Fransa siyaset sınıfının bu konuyu ele almadaki başarısızlığı, birçok gencin, özellikle beyaz olmayanların kendilerini "sistem" ile savaş halinde olduğuna inandırmasının açık bir nedeni. "İç savaş" ve "ayaklanma" terimleriyle konuşan Éric Zemmour gibi aşırı sağcı politikacıların kışkırtıcı tepkisi utanç verici ve tipik olarak ırkçı. Ancak Fransa Cumhurbaşkanı Emmanuel Macron da bu işin içinden çıkamıyor. Macron, Paris yanarken Elton John konserinde fotoğraflandı, sorumsuzlukla suçlandı. Kontrolü yeniden ele almak üzere yaptığı “kanun ve düzeni koruma” çağrıları geniş çapta görmezden gelinirken, Nahel’in polis tarafından vurulmasını "mazur görülemez" olarak nitelendirmesi, polis sendikalarını kızdırdı.

Polis liderlerinin genç isyancıları "haşarat" ve "vahşi sürüler" olarak tanımlama konusunda kendilerini haklı hissetmeleri, Fransa'nın "sahipleri" ve "yoksulları" arasındaki tehlikeli ve sürekli genişleyen uçurumun bir göstergesi.

Yoksulluk, getto benzeri banliyö siteleri, işsizlik, sınırlı yaşam şansı ve sosyal yabancılaşma, başta İngiltere olmak üzere birçok gelişmiş ülkede gençlerin karşı karşıya olduğu temel sorunlar. Bu kırılgan adalet sistemine, diğer devlet yapılarında ve genel olarak toplumdaki kronik kurumsal ırkçılık eklendiğinde, kontrolsüz patlamaların meydana gelmesi şaşırtıcı değil. Fransa'da yaşananlar herkes için bir uyarı!

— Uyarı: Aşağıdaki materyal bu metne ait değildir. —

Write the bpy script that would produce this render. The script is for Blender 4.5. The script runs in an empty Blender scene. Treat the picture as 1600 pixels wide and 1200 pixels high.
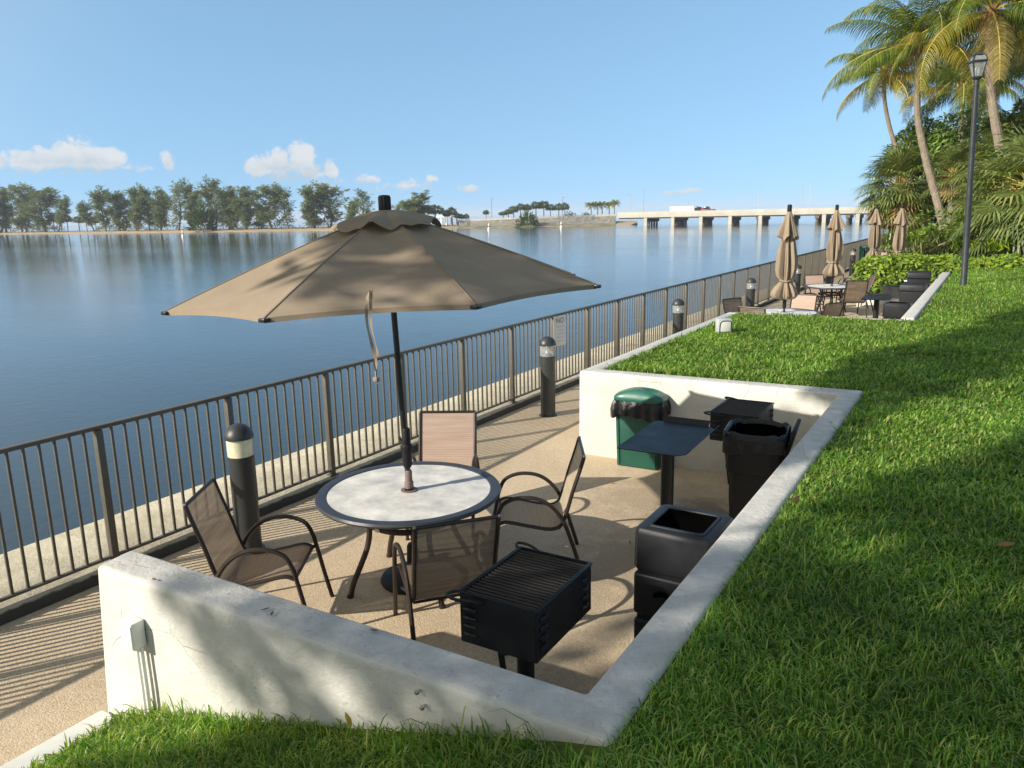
import bpy, bmesh, math, random
import numpy as np
from mathutils import Vector, Matrix
R = math.radians
PI = math.pi
rnd = random.Random(7)
S = bpy.context.scene
COL = S.collection

# ------------------------------------------------------------------ camera
FPX = 1215.0
def _basis():
    ray = np.array([1573 - 800, 319.5 - 600, FPX]); Y = ray / np.linalg.norm(ray)
    h = np.array([1, -math.tan(R(1.2)), 0])
    dn = np.cross(Y, h); dn /= np.linalg.norm(dn)
    if dn[1] < 0: dn = -dn
    Z = -dn; X = np.cross(Y, Z)
    if X[0] < 0: X = -X
    return np.stack([X, Y, Z])
RC = _basis()
CAMP = np.array([0.0, 0.0, 2.7])
def ray(x, y): return RC @ np.array([x - 800, y - 600, FPX])
def at_z(x, y, z):
    r = ray(x, y); return Vector(CAMP + r * (z - CAMP[2]) / r[2])
def at_y(x, y, Y):
    r = ray(x, y); return Vector(CAMP + r * (Y - CAMP[1]) / r[1])
cd = bpy.data.cameras.new('camera'); cam = bpy.data.objects.new('camera', cd); COL.objects.link(cam)
m = Matrix.Identity(4)
for i in range(3):
    m[i][0] = RC[i][0]; m[i][1] = -RC[i][1]; m[i][2] = -RC[i][2]; m[i][3] = CAMP[i]
cam.matrix_world = m
cd.sensor_fit = 'HORIZONTAL'; cd.sensor_width = 36; cd.lens = FPX * 36 / 1600
cd.clip_start = 0.05; cd.clip_end = 20000
S.camera = cam
S.view_settings.view_transform = 'Standard'; S.view_settings.look = 'None'
S.view_settings.exposure = 0.68; S.view_settings.gamma = 1
S.view_settings.use_curve_mapping = False
S.cycles.use_denoising = True
S.cycles.max_bounces = 8; S.cycles.transparent_max_bounces = 12

# ------------------------------------------------------------------ sun
SUN_EL, SUN_AZ = R(28.6), R(58)                 # SUN_AZ: direction shadows fall, from +x
sx, sy = math.cos(SUN_AZ), math.sin(SUN_AZ)
SDIR = Vector((sx * math.cos(SUN_EL), sy * math.cos(SUN_EL), -math.sin(SUN_EL)))   # light travels this way
sl = bpy.data.lights.new('sun', 'SUN'); so = bpy.data.objects.new('sun', sl); COL.objects.link(so)
sl.energy = 4.5; sl.angle = R(0.55); sl.color = (1.0, 0.93, 0.815)
so.rotation_euler = SDIR.to_track_quat('-Z', 'Y').to_euler(); so.location = (-20, -30, 20)

# ------------------------------------------------------------------ node helpers
class NT:
    def __init__(s, tree): s.t = tree; s.n = tree.nodes; s.l = tree.links
    def node(s, typ, **kw):
        n = s.n.new(typ)
        for k, v in kw.items(): setattr(n, k, v)
        return n
    def put(s, sock, v):
        if isinstance(v, bpy.types.NodeSocket): s.l.new(v, sock)
        elif v is not None: sock.default_value = v
    def math(s, op, a, b=None, c=None, clamp=False):
        n = s.node('ShaderNodeMath', operation=op, use_clamp=clamp)
        s.put(n.inputs[0], a)
        if b is not None: s.put(n.inputs[1], b)
        if c is not None: s.put(n.inputs[2], c)
        return n.outputs[0]
    def mix(s, f, a, b, mode='MIX'):
        n = s.node('ShaderNodeMix', data_type='RGBA', blend_type=mode)
        s.put(n.inputs[0], f); s.put(n.inputs[6], a); s.put(n.inputs[7], b)
        return n.outputs[2]
    def noise(s, vec, scale, detail=4, rough=.6, dist=0, dim='3D'):
        n = s.node('ShaderNodeTexNoise', noise_dimensions=dim)
        s.put(n.inputs['Vector'], vec); n.inputs['Scale'].default_value = scale
        n.inputs['Detail'].default_value = detail; n.inputs['Roughness'].default_value = rough
        n.inputs['Distortion'].default_value = dist
        return n.outputs[0]
    def ramp(s, f, stops, interp='LINEAR'):
        n = s.node('ShaderNodeValToRGB'); s.put(n.inputs[0], f); e = n.color_ramp.elements
        n.color_ramp.interpolation = interp
        while len(e) < len(stops): e.new(.5)
        for i, (p, c) in enumerate(stops):
            e[i].position = p
            e[i].color = (c, c, c, 1) if isinstance(c, (int, float)) else (*c, 1)
        return n.outputs[0]
    def maprange(s, v, a, b, c=0, d=1, smooth=False):
        n = s.node('ShaderNodeMapRange', interpolation_type='SMOOTHSTEP' if smooth else 'LINEAR')
        s.put(n.inputs[0], v)
        for i, q in enumerate((a, b, c, d)): s.put(n.inputs[1 + i], q)
        return n.outputs[0]
    def vmul(s, v, k):
        n = s.node('ShaderNodeVectorMath', operation='MULTIPLY'); s.put(n.inputs[0], v); n.inputs[1].default_value = k
        return n.outputs[0]
    def bump(s, h, strength=.3, dist=.01, normal=None):
        n = s.node('ShaderNodeBump'); s.put(n.inputs['Height'], h)
        n.inputs['Strength'].default_value = strength; n.inputs['Distance'].default_value = dist
        if normal is not None: s.put(n.inputs['Normal'], normal)
        return n.outputs[0]

# ------------------------------------------------------------------ world
w = bpy.data.worlds.new('World'); S.world = w; w.use_nodes = True
N = NT(w.node_tree); N.n.clear()
sky = N.node('ShaderNodeTexSky', sky_type='NISHITA', sun_disc=False)
sky.sun_elevation = SUN_EL; sky.sun_rotation = math.atan2(-sx, -sy)
sky.altitude = 0; sky.air_density = 1.0; sky.dust_density = .15; sky.ozone_density = 2.5
geo = N.node('ShaderNodeTexCoord')
# the photographed sky is an even clear blue down to the horizon: look up the sky a little higher than the view direction
sv = N.node('ShaderNodeVectorMath', operation='MULTIPLY_ADD'); N.l.new(geo.outputs['Generated'], sv.inputs[0]); sv.inputs[1].default_value = (1, 1, .75); sv.inputs[2].default_value = (0, 0, .29)
nv = N.node('ShaderNodeVectorMath', operation='NORMALIZE'); N.l.new(sv.outputs[0], nv.inputs[0]); N.l.new(nv.outputs[0], sky.inputs[0])
sep = N.node('ShaderNodeSeparateXYZ'); N.l.new(geo.outputs['Generated'], sep.inputs[0])
AZ = N.math('ARCTAN2', sep.outputs[0], sep.outputs[1])       # azimuth from +y, radians
EL = N.math('ARCSINE', sep.outputs[2])
cmb = N.node('ShaderNodeCombineXYZ'); N.put(cmb.inputs[0], AZ); N.put(cmb.inputs[1], EL)
SKYVEC = cmb.outputs[0]
n1 = N.noise(SKYVEC, 42, 10, .68, 0.4)
n3 = N.noise(SKYVEC, 130, 6, .65)
n2 = N.noise(SKYVEC, 9, 3, .5)
def azel(x, y):
    r = ray(x, y); return math.atan2(r[0], r[1]), math.asin(r[2] / np.linalg.norm(r))
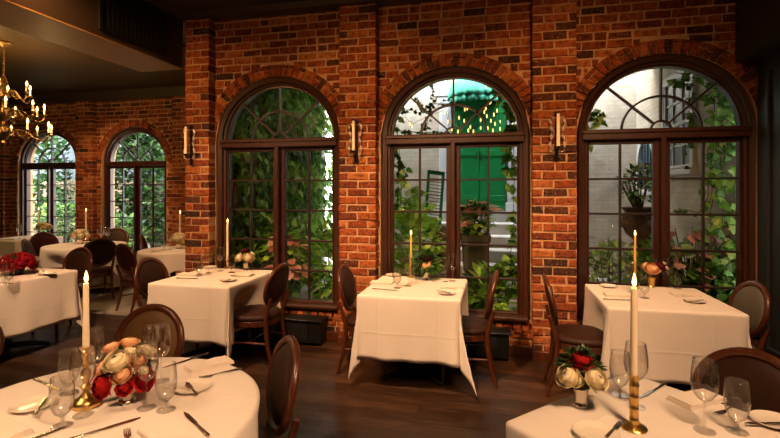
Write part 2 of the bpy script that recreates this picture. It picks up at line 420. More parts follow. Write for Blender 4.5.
def voussoirs(mb, cx, yf, rnd, ring=.13):
    n = 38
    for i in range(n):
        a = pi*(i+.5)/n; da = pi/n*.5*.84
        P = lambda t, k: (cx+(OA+k)*cos(t), SPR+(OB+k)*sin(t))
        k1 = ring*rnd.choice((.55, .62, .97, 1.0)) ; segs = [(0.004, k1)]
        if k1 < ring*.8: segs.append((k1+.01, ring))
        for q0, q1 in segs:
            y = yf-.012+rnd.uniform(-.006, .006); e = .005
            q = [P(a+da, q0), P(a-da, q0), P(a-da*1.12, q1), P(a+da*1.12, q1)]
            mx = sum(p[0] for p in q)/4; mz = sum(p[1] for p in q)/4
            fr = [(mx+(p[0]-mx)*.86+rnd.uniform(-.003,.003), y, mz+(p[1]-mz)*.88+rnd.uniform(-.003,.003)) for p in q]
            md = [(p[0], y+.008, p[1]) for p in q]; bk = [(p[0], y+.09, p[1]) for p in q]
            fs = [(3,2,1,0)] if False else [(0,1,2,3)]
            for k in range(4):
                l = (k+1) % 4; fs += [(4+k, 4+l, l, k), (8+k, 8+l, 4+l, 4+k)]
            mb.add(fr+md+bk, fs)
def mortar_plane(mb, x0, x1, z0, z1, yf, opens, deep):
    xs = x0
    for cx in sorted(opens):
        l, r = cx-OA, cx+OA
        mb.add([(xs,yf,z0),(l,yf,z0),(l,yf,z1),(xs,yf,z1)], [(0,1,2,3)])
        n = 28; xx = [l+(r-l)*i/n for i in range(n+1)]
        for i in range(n):
            a, b = xx[i], xx[i+1]; za, zb = zarch(a-cx), zarch(b-cx)
            mb.add([(a,yf,za),(b,yf,zb),(b,yf,z1),(a,yf,z1)], [(0,1,2,3)])
            mb.add([(a,yf,za),(b,yf,zb),(b,deep,zb),(a,deep,za)], [(3,2,1,0)])
        mb.add([(l,yf,z0),(r,yf,z0),(r,yf,SILL),(l,yf,SILL)], [(0,1,2,3)])
        mb.add([(l,yf,SILL),(r,yf,SILL),(r,deep,SILL),(l,deep,SILL)], [(0,1,2,3)])
        for x in (l, r): mb.add([(x,yf,SILL),(x,deep,SILL),(x,deep,SPR),(x,yf,SPR)], [(0,1,2,3)])
        xs = r
    mb.add([(xs,yf,z0),(x1,yf,z0),(x1,yf,z1),(xs,yf,z1)], [(0,1,2,3)])
def brick_wall(name, x0, x1, yf, opens, pils, seed, outer):
    rnd = random.Random(seed)
    w = empty(name, kind='structure')
    mo = MB(); mortar_plane(mo, x0, x1, 0, CZ, yf+.009, opens, outer)
    # outer skin of the wall so that it has thickness
    mortar_plane(mo, x0, x1, 0, CZ+.3, outer, opens, outer-.001)
    br = MB(); rows_bricks(br, x0, x1, 0, CZ, yf, rnd, opens)
    for cx in opens:
        voussoirs(br, cx, yf, rnd)
        x = cx-OA                         # soldier course under the sill
        while x < cx+OA-.03:
            brick(br, x, x+.068, .225, SILL-.012, yf-.02, rnd, .06); x += .068+MT
    for a, b in pils:
        mo.box(a+.004, b-.004, YP-4.62+yf+.012, yf+.02, 0, CZ)
        rows_bricks(br, a, b, 0, CZ, YP-4.62+yf, rnd, (), depth=.13)
    mo.build('mortar', MO, w, 0); br.build('brickwork', BR, w, 0)
    return w
brick_wall('wall_back', -3.39, 2.4, YF, [c for c, _ in WIN], [(-3.39, -3.09), (-1.575, -1.185), (.335, .725)], 3, 4.95)
brick_wall('wall_far', -11.2, -3.45, FAR_Y, [c for c, _ in WINF], [(-8.17, -7.78), (-5.95, -5.6), (-10.4, -10.0)], 5, 7.98)
# plain shell pieces
def slab(name, mat, *b): return tag(MB().box(*b).build(name, mat, smooth=0), kind='structure')
flo = slab('floor', FL, -11.2, 2.5, -2.6, 8.0, -.12, 0)
slab('ceiling', CEIL, -11.3, 2.5, -2.7, 8.1, CZ, CZ+.3)
wr = MB().box(-3.38, -3.22, YF+.03, 7.95, 0, CZ+.3); tag(wr.build('wall_return', MO, smooth=0), kind='structure')
rb_ = MB(); rows_bricks(rb_, 0, 3.0, 0, CZ, 0, random.Random(8), depth=.05)
o = rb_.build('wall_return_brickwork', BR, bpy.data.objects['wall_return'], 0); o.name = 'brickwork'; o.location = (-3.40, 7.63, 0); o.rotation_euler = (0, 0, -pi/2)
slab('wall_left', PLASTER, -11.35, -11.2, -2.7, 8.0, 0, CZ)
slab('wall_front', PLASTER, -11.2, 2.4, -2.75, -2.6, 0, CZ)
wrt = MB().box(2.22, 2.5, -2.7, YF, 0, CZ)
for k in range(9):                       # panel mouldings on the dark right wall
    y0 = 4.45-k*.75
    wrt.box(2.195, 2.22, y0-.62, y0-.585, .3, 2.6, bv=.006); wrt.box(2.195, 2.22, y0-.035, y0, .3, 2.6, bv=.006)
    wrt.box(2.195, 2.22, y0-.62, y0, .265, .3, bv=.006); wrt.box(2.195, 2.22, y0-.62, y0, 2.6, 2.635, bv=.006)
tag(wrt.build('wall_right', DARK, smooth=0), kind='structure')
slab('trim_1', DARK, 2.05, 2.22, -2.6, YF-.005, 2.72, CZ)
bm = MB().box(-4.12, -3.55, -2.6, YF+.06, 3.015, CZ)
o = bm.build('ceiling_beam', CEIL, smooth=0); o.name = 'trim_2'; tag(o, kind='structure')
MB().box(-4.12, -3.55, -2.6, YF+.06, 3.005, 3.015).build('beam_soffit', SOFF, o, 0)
lc = MB().box(-11.2, -4.12, -2.6, FAR_Y, CZ-.03, CZ-.001); tag(lc.build('ceiling_left', GOLD, smooth=0), kind='structure')
slab('trim_3', CEIL, -11.2, -3.46, FAR_Y-.16, FAR_Y-.02, 3.36, CZ-.03)
slab('trim_4', CEIL, -3.45, 2.05, YP-.04, YF, 3.5, CZ)
bb = MB()
for a, b, y in ((-3.45, -3.09, YP), (-3.09, -1.575, YF), (-1.575, -1.185, YP), (-1.185, .335, YF), (.335, .725, YP), (.725, 2.2, YF)):
    bb.box(a, b, y-.035, y+.02, 0, .1, bv=.006)
tag(bb.build('baseboard_back', CW, smooth=0), kind='structure')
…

Bu yazı John Lichfield'ın 01 Temmuz 2023 tarihinde The Local’de “Riots could become France's most dangerous crisis in decades” başlığıyla yayınlanan; yine 02 Temmuz 2023’te The Guardian’da “The Observer view on the riots in France: A grim tale of the growing gulf between haves and have-nots” başlığıyla yayınlanan metinlerden hazırlanmıştır. Kısaltılarak hazırlanan metinde editoryal düzenleme yapılmıştır.